After a few such experiments, my firewall script in /etc/ppp/ip-up.d looks as follows. This assumes you have no nameserver running, but have the addresses of TWO nameservers provided by your ISP in /etc/resolv/conf. Mind the important backquotes (`)! They may disappear if you cut-and-paste from this page.
#!/bin/sh
# A slightly more complicated firewall
# Find external name server addresses
ns="`grep nameserver /etc/resolv.conf | awk '{print
$2}'`"
nameserver1="`echo $ns | sed -e 's/ .*//'`"

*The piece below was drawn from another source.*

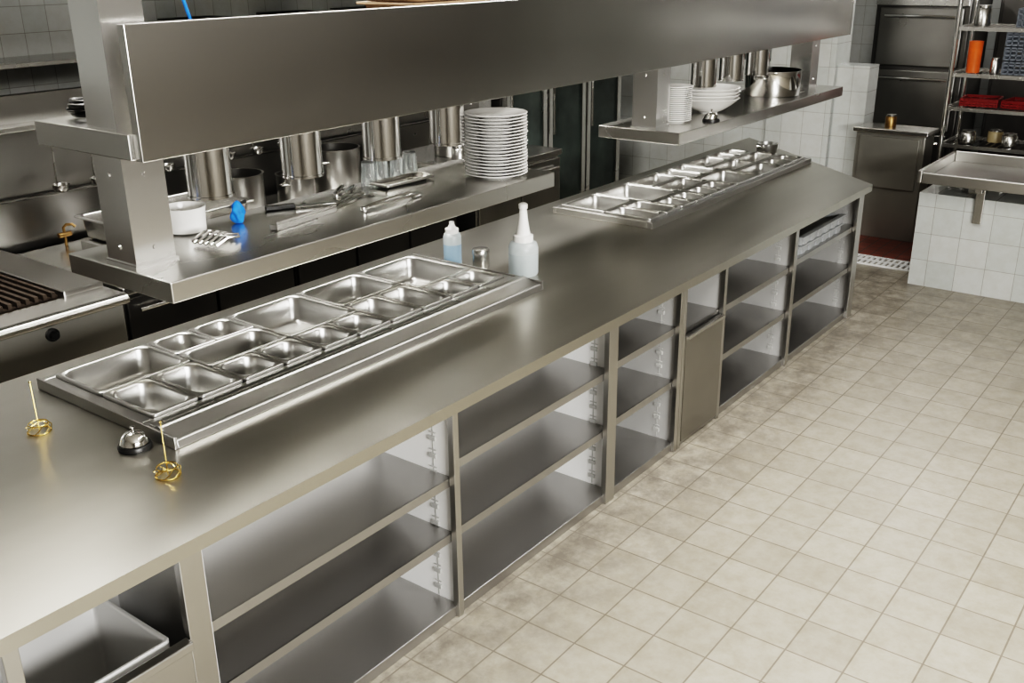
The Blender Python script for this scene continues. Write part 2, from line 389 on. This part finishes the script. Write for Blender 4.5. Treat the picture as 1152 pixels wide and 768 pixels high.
for x in (2.52,2.95,3.36,5.81,6.20,6.60): dup(hl,(x,.84,1.764))
# ------------------------------------------------------------------ plates, bowls
def plate_profile(r):
    return [(0,.004),(r*.55,.004),(r*.66,.008),(r*.97,.018),(r,.020),(r*.985,.022),(r*.66,.0125),(r*.55,.009),(0,.008)]
b=B(); lathe(b,plate_profile(.145),48); lathe(b,[(.07,.005),(.072,0),(.076,0),(.08,.006)],48)
pl=solo('dinner_plate','round white china dinner plate in a tall stack','plate',b,'china',(3.585,.745,1.401),smooth=True,group='stack of white dinner plates')
for k in range(1,20): dup(pl,(3.585+random.uniform(-.003,.003),.745+random.uniform(-.003,.003),1.401+.0140*k))
b=B(); lathe(b,plate_profile(.098),40); lathe(b,[(.05,.005),(.052,0),(.056,0),(.06,.006)],40)
sp=solo('side_plate','small white china plate in a stack beside post','plate',b,'china',(5.42,.82,1.401),smooth=True,group='stack of small white plates')
for k in range(1,18): dup(sp,(5.42,.82,1.401+.0115*k))
b=B(); lathe(b,[(0,.006),(.05,.006),(.09,.018),(.14,.05),(.190,.092),(.193,.094),(.190,.096),(.135,.057),(.085,.026),(.05,.012),(0,.010)],40); lathe(b,[(.05,.006),(.052,0),(.058,0),(.06,.008)],40)
bo=solo('serving_bowl','wide white china bowl in a stack','bowl',b,'china',(5.90,.84,1.401),smooth=True,group='stack of white bowls')
for k in range(1,4): dup(bo,(5.90+random.uniform(-.006,.006),.84+random.uniform(-.006,.006),1.401+.0215*k))
s2=dup(bo,(2.55,2.18,.902),label='small white china bowl on cooking line ledge'); s2.scale=(.45,.45,.5); del s2['group']
pt=thing('cooking_pot','wide polished steel cooking pot with side handles','pot',(6.95,.87,1.401))
b=B(); lathe(b,[(0,0),(.190,0),(.195,.005),(.195,.165),(.203,.168),(.203,.173),(.191,.173),(.19,.01),(0,.008)],40); part(pt,'body',b,'chrome',smooth=True)
for s in (0,math.pi):
    b=B(); tube(b,[((.195+.03*math.sin(t))*math.cos(s+a),(.195+.03*math.sin(t))*math.sin(s+a),.13) for t,a in [(i*math.pi/8,-.3+.6*i/8) for i in range(9)]],.005); part(pt,'handle',b,'chrome',smooth=True)
jg=thing('enamel_jug','small white enamel jug with handle on shelf','jug',(2.14,1.07,1.401))
b=B(); lathe(b,[(0,0),(.062,0),(.072,.006),(.074,.07),(.078,.095),(.074,.095),(.068,.07),(.066,.01),(0,.008)],32); part(jg,'body',b,'china',smooth=True)
b=B(); tube(b,[(-.072,0,.08),(-.10,0,.082),(-.110,0,.055),(-.10,0,.03),(-.071,0,.025)],.006); part(jg,'handle',b,'china',smooth=True)
b=B()
bmesh.ops.create_icosphere(b,subdivisions=4,radius=.030)
for v in b.verts:
    t=(v.co.z+.030)/.060
    v.co.x*=1.0-.35*t; v.co.y*=1.0-.5*t
    v.co.z=v.co.z*1.5+.042
    k=1+.28*math.sin(v.co.x*170+v.co.z*90)*math.cos(v.co.y*140+1); v.co.x*=k; v.co.y*=k
    if v.co.z<0: v.co.z=0
solo('cleaning_cloth','crumpled bright blue cleaning cloth on steel shelf','cloth',b,'blue',(2.33,1.01,1.401),smooth=True)
cl=thing('tong_bundle','bundle of short steel tongs lying on shelf','tongs',(2.10,.84,1.403),.2)
for k in range(5):
    b=B(); y=-.05+.025*k; tube(b,[(-.06,y,.008),(0,y,.022),(.06,y,.012),(.065,y+.008,.02),(0,y+.008,.034),(-.06,y+.006,.012)],.005,6); part(cl,'tong_arm',b,'chrome',smooth=True)
ra=thing('steel_rail_holder','long low steel ticket rail lying on shelf','rail',(2.50,.83,1.401),.12)
b=B(); box(b,-.17,-.02,0,.17,.02,.022); box(b,-.17,-.02,.022,.17,-.014,.034); part(ra,'rail_body',b,'st',bevel=.003)
def tongs(loc,rot,L,label):
    t=thing('serving_tongs',label,'tongs',loc,rot)
    for s in (-1,1):
        b=B(); pts=[(-L/2,s*.004,.012),(-L/4,s*.018,.014),(L/4,s*.026,.012),(L/2,s*.022,.008)]
        tube(b,pts,.006,6); 
        box(b,L/2-.05,s*.022-.014,.003,L/2+.01,s*.022+.014,.007)
        part(t,'arm',b,'chrome',smooth=True)
    b=B(); lathe(b,[(0,.002),(.012,.002),(.014,.008),(.012,.02),(0,.022)],12,(-L/2,0)); part(t,'hinge',b,'st',smooth=True)
tongs((2.82,.90,1.401),.35,.32,'long steel serving tongs lying open on shelf')
tongs((2.90,.76,1.401),.1,.34,'long steel serving tongs lying straight on shelf')
tongs((2.92,1.06,1.401),.6,.24,'steel serving tongs lying at an angle on shelf')
kt=thing('steel_tray','narrow shallow steel tray on shelf','tray',(3.22,.99,1.401),-.05)
b=B(); panmesh(b,.30,.12,.02,.006); bmesh.ops.translate(b,vec=(0,0,.021),verts=b.verts); part(kt,'body',b,'st',smooth=True)
kn=thing('kitchen_knife','chef knife with black handle lying on shelf','knife',(2.62,1.02,1.401),-.5)
b=B(); vs=[b.verts.new(p) for p in ((0,-.02,.006),(.16,-.016,.006),(.2,.0,.006),(0,.018,.006),(0,-.02,.009),(.16,-.016,.008),(.2,.0,.008),(0,.018,.009))]
for f in ((0,3,2,1),(4,5,6,7),(0,1,5,4),(1,2,6,5),(2,3,7,6),(3,0,4,7)): b.faces.new([vs[i] for i in f])
part(kn,'blade',b,'chrome')
b=B(); box(b,-.12,-.012,0,.0,.014,.02); part(kn,'handle',b,'black',bevel=.005)
for i,(x,y) in enumerate(((3.12,1.10),(3.21,1.11),(3.30,1.10),(3.40,1.11))):
    if i==0:
        tu=thing('glass_tumbler','clear glass tumbler upside down on shelf','glass',(x,y,1.401),group='upturned tumblers on the pass shelf')
        b=B(); lathe(b,[(.036,0),(.030,.10),(.0,.103),(.0,.096),(.027,.094),(.033,0),(.036,0)],24); part(tu,'body',b,'tumbler',smooth=True)
    else: dup(tu,(x,y,1.401))
# ------------------------------------------------------------------ counter-top smalls
def bell(loc,label):
    r=thing('service_bell',label,'service bell',loc)
    b=B(); lathe(b,[(0,0),(.052,0),(.053,.008),(.048,.016),(0,.017)],32); part(r,'base',b,'black',smooth=True)
    b=B(); lathe(b,[(.044,.018),(.042,.026),(.036,.042),(.024,.052),(.008,.056),(0,.057)],32); part(r,'dome',b,'chrome',smooth=True)
    b=B(); lathe(b,[(.004,.056),(.004,.066),(.008,.068),(.008,.072),(0,.074)],16); part(r,'button',b,'chrome',smooth=True)
bell((1.53,.600,.9005),'chrome service bell with black base on worktop')
bell((5.58,.66,1.4005),'chrome service bell with black base on pass shelf')
def holder(loc,rot):
    r=thing('ticket_holder','gold wire ticket holder with tall thin spike','ticket holder',loc,rot,group='gold ticket holders')
    b=B()
    tube(b,[(.036*math.cos(a),.036*math.sin(a),.003) for a in [2*math.pi*i/28 for i in range(28)]],.0024,6,True)
    tube(b,[(.030*math.cos(a),.030*math.sin(a),.030) for a in [2*math.pi*i/28 for i in range(28)]],.0024,6,True)
    for k in range(7):
        a=2*math.pi*k/7; a2=a+.9
        tube(b,[(.036*math.cos(a),.036*math.sin(a),.003),(.040*math.cos((a+a2)/2),.040*math.sin((a+a2)/2),.018),(.030*math.cos(a2),.030*math.sin(a2),.030)],.0018,5)
    tube(b,[(-.03,0,.03),(0,0,.034),(.03,0,.03)],.002,5)
    part(r,'wire_base',b,'gold',smooth=True)
    b=B(); tube(b,[(0,0,.002),(0,0,.175)],.0018,6); lathe(b,[(0,.171),(.005,.176),(0,.181)],8); part(r,'spike',b,'gold',smooth=True)
holder((1.41,.955,.9005),.2); holder((1.48,.355,.9005),1.1)
bt=thing('squeeze_bottle','small translucent blue squeeze bottle with short capped nozzle','squeeze bottle',(3.65,1.08,.9005))
b=B(); lathe(b,[(0,0),(.040,0),(.045,.006),(.045,.11)],32); part(bt,'lower_body',b,'liquid',smooth=True)
b=B(); lathe(b,[(.045,.11),(.045,.148),(.040,.162),(.030,.168)],32); part(bt,'upper_body',b,'plastic',smooth=True)
b=B(); lathe(b,[(.034,.166),(.034,.188),(.020,.194),(.013,.210),(.012,.222),(0,.223)],24); part(bt,'nozzle_cap',b,'china',smooth=True)
b2=thing('dispenser_bottle','large translucent white bottle with long tapered spout','bottle',(3.73,.70,.9005))
b=B(); lathe(b,[(0,0),(.066,0),(.072,.008),(.072,.11)],32); part(b2,'lower_body',b,'cloudy',smooth=True)
b=B(); lathe(b,[(.072,.11),(.072,.135),(.064,.158),(.045,.168)],32); part(b2,'upper_body',b,'plastic',smooth=True)
b=B(); lathe(b,[(.048,.166),(.048,.196),(.034,.200),(.024,.26),(.017,.32),(.022,.325),(.022,.345),(.012,.352),(0,.353)],32); part(b2,'spout',b,'china',smooth=True)
sh=thing('steel_shaker','small steel spice shaker with domed lid','shaker',(3.70,.94,.9005))
b=B(); lathe(b,[(0,0),(.040,0),(.042,.004),(.042,.072)],28); part(sh,'body',b,'st',smooth=True)
b=B(); lathe(b,[(.044,.070),(.044,.088),(.040,.095),(0,.099)],28); part(sh,'lid',b,'st',smooth=True)
sc=thing('sauce_pot','small steel sauce pot beside the prep well','pot',(7.30,1.02,.9005))
b=B(); lathe(b,[(0,0),(.07,0),(.075,.01),(.08,.085),(.084,.087),(.076,.087),(.070,.012),(0,.01)],28); part(sc,'body',b,'pan',smooth=True)
b=B(); tube(b,[(-.08,0,.075),(-.12,0,.08),(-.12,.03,.08)],.006); part(sc,'handle',b,'chrome',smooth=True)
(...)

nameserver2="`echo $ns | sed -e 's/.* //'`"
# Set up INPUT rules
ipchains -F input
ipchains -P input ACCEPT
# Block outside input from reserved address ranges
ipchains -A input -i ppp0 -s 10.0.0.0/8
-j DENY
ipchains -A input -i ppp0 -s 172.16.0.0/12
-j DENY
ipchains -A input -i ppp0 -s 192.168.0.0/16
-j DENY
# Block TCP connections from the outside
ipchains -A input -i ppp0 -p TCP --syn -j DENY -l
# Block all UDP except nameserver replies
ipchains -A input -i ppp0 -p UDP -s $nameserver1
53 -j ACCEPT
ipchains -A input -i ppp0 -p UDP -s $nameserver2
53 -j ACCEPT
ipchains -A input -i ppp0 -p UDP -j DENY -l
# Allow (for now) but log all ICMP
ipchains -A input -i ppp0 -p ICMP -j ACCEPT -l
# From local net, allow only packets to us and broadcasts
# Forwarding is off, other packets won't go anywhere,
but
# now we can log them to detect illegal activity
on our net
ipchains -A input -i eth0 -d 192.168.1.1
-j ACCEPT
ipchains -A input -i eth0 -d 192.168.1.255 -j ACCEPT
ipchains -A input -i eth0 -j REJECT -l
# Set up OUTPUT rules
ipchains -F output
ipchains -P output ACCEPT
# Don't send packets out to reserved address ranges
ipchains -A output -i ppp0 -d 10.0.0.0/8
-j REJECT
ipchains -A output -i ppp0 -d 172.16.0.0/12
-j REJECT
ipchains -A output -i ppp0 -d 192.168.0.0/16
-j REJECT
# Block all UDP except nameserver requests
ipchains -A output -i ppp0 -p UDP -d $nameserver1
53 -j ACCEPT
ipchains -A output -i ppp0 -p UDP -d $nameserver2
53 -j ACCEPT
ipchains -A output -i ppp0 -p UDP -j REJECT -l
# Allow (for now) ICMP to the outside, but log
ipchains -A output -i ppp0 -p ICMP -j ACCEPT -l
# We do not have FORWARD rules; forwarding is off
Such a firewall (which you should adapt to your personal tastes and needs) will provide an extra 'shell' around the system. But basically, the security of your system should not depend on the firewall; if only because firewalls are complicated things, and it is far too easy to make mistakes with them. Many other things can be done first to ensure the privacy of your network.